Greetings and salutations, everyone; once again it is I, Chess the purebred border collie, filling in for the guy I live with, and here to bring you the latest and most fascinating news from our garden. You may remember me from such fascinating posts as “Gray And Gloomy” and “Gloomy Weather”, among so many, many other posts in which someone complains about the weather. Here I am in a characteristic pose. I’ve been brushed a lot in the last couple of days.
The guy I live with doesn’t like this cool, overcast weather, and has been complaining constantly. The things I have to put up with. I like this weather, almost as much as I like snow, so I don’t have much sympathy for all the moaning and groaning. Since it was overcast, it behooved (always wanted to use this word, even though we don’t have horses) the guy I live with to take some pictures, and so he did. The prayer flags, which you see here and there, are to remind someone (I don’t know who) that there are new plants which need to be watered.
Here’s the cactus garden in the front. You can barely see me behind the window. The hose is there because some new plants were put in, though a few of them were destroyed by hail.
And Echinocereus triglochidiatus, the “White Sands form”. These are some “honking big echinocereus”, according to the guy I live with.
I’ll make the transition from flora to fauna here, by showing Stanleya pinnata and a tiny visitor.
We still have a lot of sphinx moths. One got into the upstairs bedroom and tried to climb into a flower pot. The moth was rescued.
And the other day, it hailed again, and the guy I live with thought that Earl (notch in his ear) had gotten back together with his girlfriend, who’s probably Pearl, but we’re not really sure. He took this picture the next day. You can see another tail behind him, on the left. And sun on the grape vine leaves.
Then there’s the cheeping. It goes on constantly. Cheep, cheep, cheep. The guy I live with got some fairly good pictures, but he also scared the baby robins, which he didn’t want to do.

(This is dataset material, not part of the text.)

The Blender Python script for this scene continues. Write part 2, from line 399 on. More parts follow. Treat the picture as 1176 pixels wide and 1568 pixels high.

Now to the Projects part of my post. Every now and then, the guy I live with actually does stuff. Right now, he’s busy rooting cactus cuttings. He uses that as an excuse to avoid uncomfortable social events. “Thanks for the invitation, but I’m awfully busy, rooting cactus.” He made these pins to hold down the joints while they root. Pretty clever, huh? (He said it was clever, so it must be.) Not only do the pins hold the cactus in place, like keep them from blowing away, they also prevent the cactus from falling on the guy I live with’s arm in the event that he picked up the pot and didn’t know the cactus hadn’t rooted. He claims that’s never happened, but it might.
And then just today, he thought he would “fix the trellis”, which has been in a very un-trellis-like state since a few weeks after he built it. My mommy wasn’t very impressed with his construction skills. But he did make an attempt to repair it. He gave up about ten minutes after he started. He says he’ll buy some premade trellises and fix it that way.

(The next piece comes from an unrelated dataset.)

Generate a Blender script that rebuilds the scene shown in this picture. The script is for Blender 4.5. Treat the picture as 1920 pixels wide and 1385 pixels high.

It’s been quite a while since I showed pictures of me on my walk, so I figured I’d show a few of them too. Everything is extremely green from all the hail. (It rained some, too, but we like to pretend we’re tough). I’m not in this picture, by the way.
The county came by and mowed, as you can see. Someone there thinks that mowing “keeps down weeds”. The guy I live with says that grasses, by their very nature, successfully compete with weeds, and that everywhere the grass is left unmowed, there are no weeds, but what can you do. In some places, which were mowed last year, grasses have taken hold, but they’re foxtail (Hordeum jubatum), which I have to look out for. The foxtail invades disturbed areas. “People are weird”, the guy I live with says, but there’s not much you can do about it. One time my grandpa Flurry got one of the foxtail’s awns in his leg and he had to go to the Bad Place to have it fixed. I don’t want that.
Water in the canal, by the sluice. The turning-wheel thing, that you use to open the sluice, disappeared a few years ago. There used to be a farm house to the north (to the right), with a little woodland, and my grandpa Flurry and my Uncle Pooka used to go on walks there. The guy I live with says it was kind of scary there at night, with an abandoned house, and tallish trees, two ultra-creepy ponds, and broken-down fences, and then he saw The Blair Witch Project and didn’t want to go in there any more, but my mommy said that was silly. She often told the guy I live with that he was being silly, and now he has no one but me to tell him he’s being dumb. I’m always brave, of course. The area now is nothing but weeds, and east of that, the parking lot which you can see here, behind the fence.
You can see how high the “regular grass”, smooth brome (Bromus inermis), is. It’s not a native grass and spreads like lightning, but it really does control the other weeds.
That’s all I have for today. I know it was kind of a lot. Sometimes we actually have things to say.